SECTION 4. The Executive and other committees shall keep records of
their proceedings and report the same to the Board of Directors whenever so
required.
ARTICLE IV
OFFICERS
SECTION 1. The officers of this Company shall be a Chairman of the
Board, a President, a Vice President, a Secretary, a Treasurer and a
Controller, who shall be elected by and hold office at the pleasure of the
Board of Directors. The Board of Directors may also elect such additional
officers, if any, as it shall deem expedient, including, without limitation,
one or more Executive Vice Presidents, one or more Senior Vice Presidents, one
or more Vice Presidents and one or more assistant officers. Only members of
the Board of Directors shall be eligible for the office of the Chairman of the
Board and the office of President, but no other officer need be a member of
the Board of Directors. Any two or more offices may be held by the same
person. The compensation of officers shall be fixed and determined by the
Board of Directors from time to time.
SECTION 2. The Board of Directors, at its first meeting after each
annual meeting of stockholders, shall elect a Chairman of the Board, a
President, a Vice President, a Secretary, a Treasurer and a Controller and at
such time or from time to time may elect or appoint such other officers and
agents as it shall deem expedient.
SECTION 3. Except as otherwise provided by law, or in these Bylaws, or
by resolutions of the Board of Directors, each of such officers shall serve
until the date appointed by these Bylaws for the next annual meeting of
stockholders and until his successor is elected or appointed and shall have
qualified.
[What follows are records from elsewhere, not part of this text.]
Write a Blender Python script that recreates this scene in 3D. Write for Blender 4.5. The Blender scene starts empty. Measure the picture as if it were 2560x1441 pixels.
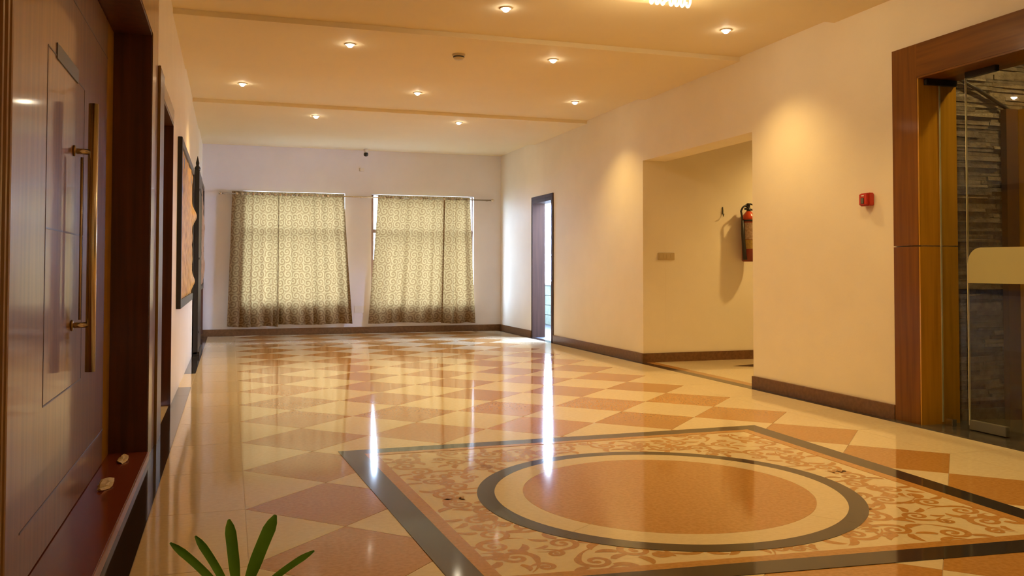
import bpy, bmesh, math, random
from mathutils import Vector, Matrix
random.seed(7)
PI = math.pi
scene = bpy.context.scene
C = scene.collection
# ------------------------------------------------------------------ camera, sky, exposure
cam_d = bpy.data.cameras.new('camera'); cam = bpy.data.objects.new('camera', cam_d); C.objects.link(cam)
cam.location = (0, 0, 1.0)
YAW, PITCH, ROLL = 0.3114, 0.0274, -0.0013
cam.rotation_mode = 'XYZ'
fw = Vector((math.sin(YAW) * math.cos(PITCH), math.cos(YAW) * math.cos(PITCH), math.sin(PITCH)))
cam.rotation_euler = (fw.to_track_quat('-Z', 'Y').to_matrix() @ Matrix.Rotation(-ROLL, 3, 'Z')).to_euler()
cam_d.sensor_fit = 'HORIZONTAL'; cam_d.sensor_width = 36.0
cam_d.lens = 36.0 * 2190.0 / 2560.0
cam_d.shift_y = -(720.5 - 614.0) / 2560.0
cam_d.clip_start = 0.02
scene.camera = cam
world = bpy.data.worlds.new('sky'); scene.world = world; world.use_nodes = True
bg = world.node_tree.nodes['Background']
bg.inputs[0].default_value = (0.50, 0.66, 1.0, 1); bg.inputs[1].default_value = 66.0
vs = scene.view_settings
vs.view_transform = 'Standard'; vs.look = 'None'; vs.gamma = 1.0; vs.use_curve_mapping = False
vs.exposure = 0.13
try:
    scene.cycles.use_denoising = True
    scene.cycles.max_bounces = 10; scene.cycles.diffuse_bounces = 6; scene.cycles.glossy_bounces = 5
    scene.cycles.transparent_max_bounces = 12; scene.cycles.sample_clamp_indirect = 6.0
    scene.cycles.caustics_reflective = False; scene.cycles.caustics_refractive = False
except Exception: pass
LAMP = (1.0, 0.66, 0.225)
SPOT_W = 74.0

# ------------------------------------------------------------------ materials
def mat(name, col, rough=0.5, metal=0.0, spec=0.5, col2=None, nscale=8.0, ndetail=3.0, stretch=(1, 1, 1), bump=0.0, bscale=None, coat=0.0, coat_rough=0.05, contrast=(0.35, 0.65), obj_var=0.0):
    m = bpy.data.materials.new(name); m.use_nodes = True
    nt = m.node_tree; b = nt.nodes['Principled BSDF']
    b.inputs['Base Color'].default_value = (*col, 1); b.inputs['Roughness'].default_value = rough
    b.inputs['Metallic'].default_value = metal; b.inputs['Specular IOR Level'].default_value = spec
    b.inputs['Coat Weight'].default_value = coat; b.inputs['Coat Roughness'].default_value = coat_rough
    if col2 is not None or bump:
        g = nt.nodes.new('ShaderNodeNewGeometry'); mp = nt.nodes.new('ShaderNodeMapping'); mp.inputs['Scale'].default_value = stretch
        nt.links.new(g.outputs['Position'], mp.inputs['Vector'])
        nz = nt.nodes.new('ShaderNodeTexNoise'); nz.inputs['Scale'].default_value = nscale; nz.inputs['Detail'].default_value = ndetail
        nt.links.new(mp.outputs[0], nz.inputs['Vector'])
        if col2 is not None:
            r = nt.nodes.new('ShaderNodeValToRGB'); r.color_ramp.elements[0].position = contrast[0]; r.color_ramp.elements[1].position = contrast[1]
            r.color_ramp.elements[0].color = (*col, 1); r.color_ramp.elements[1].color = (*col2, 1)
            nt.links.new(nz.outputs[0], r.inputs[0])
            out = r.outputs[0]
            if obj_var:
                oi = nt.nodes.new('ShaderNodeObjectInfo'); mr = nt.nodes.new('ShaderNodeMapRange')
                mr.inputs['To Min'].default_value = 1 - obj_var; mr.inputs['To Max'].default_value = 1 + obj_var
                nt.links.new(oi.outputs['Random'], mr.inputs[0])
                mx = nt.nodes.new('ShaderNodeVectorMath'); mx.operation = 'SCALE'
                nt.links.new(out, mx.inputs[0]); nt.links.new(mr.outputs[0], mx.inputs['Scale']); out = mx.outputs[0]
            nt.links.new(out, b.inputs['Base Color'])
        if bump:
            n2 = nz
            if bscale:
                n2 = nt.nodes.new('ShaderNodeTexNoise'); n2.inputs['Scale'].default_value = bscale; nt.links.new(mp.outputs[0], n2.inputs['Vector'])
            bp = nt.nodes.new('ShaderNodeBump'); bp.inputs['Strength'].default_value = bump; bp.inputs['Distance'].default_value = 0.01
            nt.links.new(n2.outputs[0], bp.inputs['Height']); nt.links.new(bp.outputs[0], b.inputs['Normal'])
    return m
def emit(name, col, s):
    m = bpy.data.materials.new(name); m.use_nodes = True; nt = m.node_tree; nt.nodes.clear()
    e = nt.nodes.new('ShaderNodeEmission'); e.inputs[0].default_value = (*col, 1); e.inputs[1].default_value = s
    o = nt.nodes.new('ShaderNodeOutputMaterial'); nt.links.new(e.outputs[0], o.inputs[0]); return m
M = {}
M['wall'] = mat('wall_paint', (0.80, 0.735, 0.61), 0.55, col2=(0.83, 0.765, 0.64), nscale=2.5, bump=0.05, bscale=60, spec=0.3)
M['wall_far'] = mat('end_wall_daylight_tint', (0.76, 0.745, 0.775), 0.55, col2=(0.79, 0.775, 0.805), nscale=2.5, bump=0.05, bscale=60, spec=0.3)  # wall paint shifted to lavender, bluish daylight put into the colour
M['ceil'] = mat('ceiling_paint', (0.79, 0.695, 0.49), 0.7, col2=(0.81, 0.715, 0.51), nscale=1.5, spec=0.2)
M['cream'] = mat('cream_stone', (0.70, 0.575, 0.375), 0.07, col2=(0.75, 0.625, 0.415), nscale=45, ndetail=5, obj_var=0.03)
M['terra'] = mat('terracotta_stone', (0.44, 0.215, 0.055), 0.075, col2=(0.53, 0.27, 0.08), nscale=60, ndetail=6, obj_var=0.07)
M['grout'] = mat('grout', (0.45, 0.33, 0.2), 0.4)
M['dark'] = mat('dark_granite', (0.026, 0.021, 0.019), 0.075, col2=(0.042, 0.035, 0.031), nscale=180, ndetail=6)
M['base'] = mat('baseboard_stone', (0.13, 0.062, 0.024), 0.3, spec=0.3, col2=(0.18, 0.088, 0.036), nscale=35, ndetail=5)
M['redgran'] = mat('red_granite', (0.17, 0.035, 0.016), 0.16, col2=(0.20, 0.045, 0.020), nscale=160, ndetail=6)
M['redgran2'] = mat('red_granite_edge', (0.42, 0.23, 0.18), 0.3, col2=(0.5, 0.28, 0.22), nscale=80)
WS = (14, 14, 0.7)
M['wood_leaf'] = mat('varnished_brown_wood', (0.19, 0.078, 0.010), 0.4, spec=0.3, col2=(0.26, 0.115, 0.018), nscale=2.2, ndetail=6, stretch=WS, coat=0.65, coat_rough=0.07)
M['wood_dark'] = mat('dark_red_wood', (0.052, 0.012, 0.004), 0.45, col2=(0.095, 0.024, 0.008), nscale=2.0, ndetail=6, stretch=WS, coat=0.25, coat_rough=0.12)
M['wood_far'] = mat('far_door_wood', (0.040, 0.018, 0.012), 0.6, spec=0.2, col2=(0.060, 0.028, 0.018), nscale=2.2, ndetail=6, stretch=WS)
M['wood_amber'] = mat('amber_wood', (0.38, 0.185, 0.008), 0.4, spec=0.15, col2=(0.50, 0.25, 0.014), nscale=2.2, ndetail=6, stretch=WS, coat=0.8, coat_rough=0.08)
M['wood_brown'] = mat('door_surround_wood', (0.130, 0.046, 0.003), 0.4, spec=0.12, col2=(0.19, 0.070, 0.005), nscale=2.2, ndetail=6, stretch=WS, coat=0.16, coat_rough=0.10)
M['wood_head'] = mat('door_surround_wood_crossgrain', (0.130, 0.046, 0.003), 0.4, spec=0.12, col2=(0.19, 0.070, 0.005), nscale=2.2, ndetail=6, stretch=(14, 0.7, 14), coat=0.16, coat_rough=0.10)
M['groove'] = mat('groove_shadow', (0.075, 0.030, 0.008), 0.5)
M['steel'] = mat('brushed_steel', (0.62, 0.56, 0.46), 0.25, metal=1.0)
M['brass'] = mat('dull_brass', (0.30, 0.19, 0.07), 0.3, metal=1.0)
M['sticker'] = mat('grey_sticker', (0.13, 0.125, 0.10), 0.5)
M['black'] = mat('black_lacquer', (0.012, 0.010, 0.009), 0.35)
M['gold'] = mat('gold_relief', (0.42, 0.22, 0.02), 0.5, spec=0.3, col2=(0.66, 0.38, 0.045), nscale=14, ndetail=5, bump=0.3)
M['bronze'] = mat('brown_relief', (0.30, 0.15, 0.08), 0.5, col2=(0.45, 0.26, 0.15), nscale=14, ndetail=5, bump=0.3)
M['white'] = mat('white_plastic', (0.75, 0.72, 0.66), 0.4)
M['ivory'] = mat('ivory_plastic', (0.55, 0.44, 0.25), 0.4)
M['red'] = mat('red_plastic', (0.50, 0.035, 0.015), 0.3)
M['redpaint'] = mat('red_enamel', (0.50, 0.055, 0.012), 0.25)
M['extred'] = mat('dark_red_enamel', (0.20, 0.025, 0.010), 0.3)
M['rubber'] = mat('black_rubber', (0.018, 0.014, 0.012), 0.5)
M['label'] = mat('extinguisher_label', (0.42, 0.30, 0.21), 0.5, col2=(0.28, 0.18, 0.12), nscale=55)
M['label2'] = mat('yellow_label', (0.42, 0.28, 0.06), 0.5, col2=(0.30, 0.20, 0.05), nscale=60)
M['plaster'] = mat('loose_plaster', (0.66, 0.55, 0.36), 0.9, col2=(0.55, 0.45, 0.28), nscale=60)
M['stone'] = mat('slate_stone', (0.085, 0.067, 0.046), 0.5, col2=(0.15, 0.12, 0.085), nscale=22, ndetail=6, bump=0.6, bscale=45, obj_var=0.3)
M['slate'] = mat('slate_floor', (0.05, 0.044, 0.036), 0.2, col2=(0.085, 0.075, 0.06), nscale=12, ndetail=6, bump=0.2)
M['leafg'] = mat('palm_leaf', (0.095, 0.34, 0.014), 0.4, col2=(0.14, 0.44, 0.025), nscale=18)
M['soil'] = mat('soil', (0.03, 0.02, 0.012), 0.95)
M['pot'] = mat('clay_pot', (0.30, 0.11, 0.05), 0.6, col2=(0.36, 0.15, 0.07), nscale=10)
M['alu'] = mat('window_frame_paint', (0.20, 0.11, 0.07), 0.45)
M['parapet'] = mat('pale_green_block', (0.085, 0.11, 0.092), 0.7, col2=(0.11, 0.14, 0.115), nscale=12)
M['balcony'] = mat('balcony_tile', (0.10, 0.12, 0.17), 0.35)
M['bush'] = mat('bush_leaf', (0.02, 0.05, 0.03), 0.6, col2=(0.035, 0.08, 0.05), nscale=9)
M['earth'] = mat('outdoor_ground', (0.22, 0.22, 0.18), 0.9, col2=(0.28, 0.27, 0.22), nscale=2)
M['lampring'] = mat('lamp_ring', (0.75, 0.66, 0.5), 0.3)
M['bulb'] = emit('lamp_glow', (1.0, 0.86, 0.62), 60.0)
M['tube'] = emit('tube_glow', (1.0, 0.80, 0.48), 2.2)

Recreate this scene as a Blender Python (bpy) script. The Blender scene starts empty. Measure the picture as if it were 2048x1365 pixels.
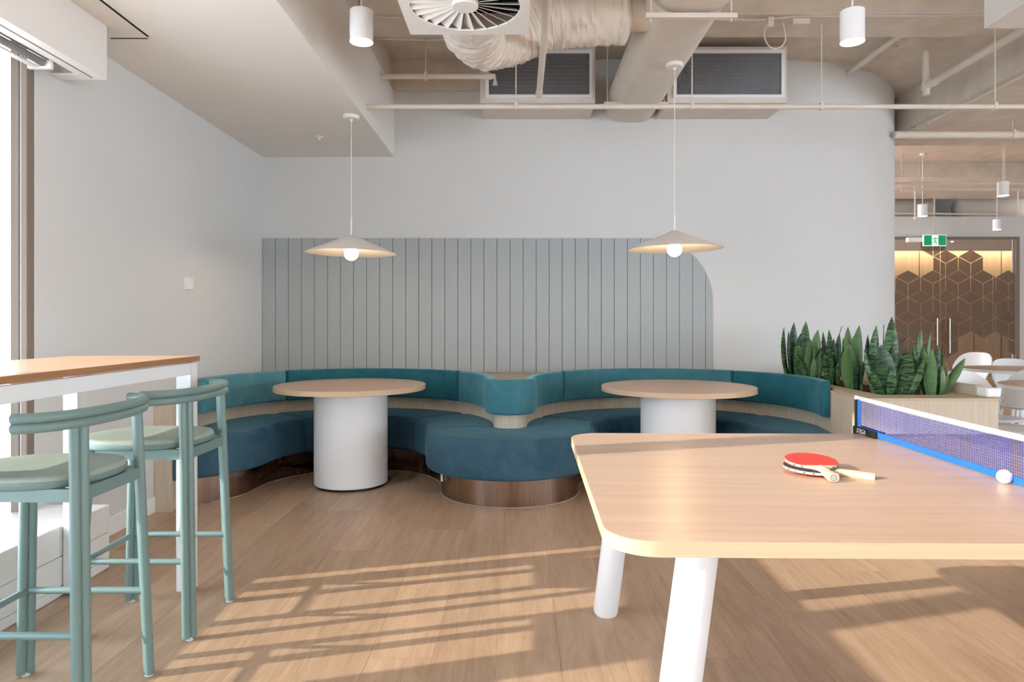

If the office of any officer becomes vacant for any reason, the
vacancy may be filled by the Board of Directors.
SECTION 4. The Board of Directors, in its discretion, may require any
officer, agent or employee of the Company to give security for the faithful
performance of his duties in such form and amount and with or without one or
more of such sureties as the Board of Directors may determine.
8<PAGE>
SECTION 5. Nothing in this Article IV or elsewhere in these Bylaws
shall prevent the Board of Directors from authorizing, or the Company from
executing, a contract for the employment of a person as an officer of the
Company for a period of more than one year.
ARTICLE V
CHAIRMAN OF THE BOARD AND PRESIDENT
SECTION 1. The Chairman of the Board shall, if present, preside at all
meetings of the stockholders and of the Board of Directors, and shall have
such other powers and duties as shall be prescribed by the Board of Directors
or by law. He shall be a member ex officio of all committees, except the
Audit, Compensation and Nominating Committees.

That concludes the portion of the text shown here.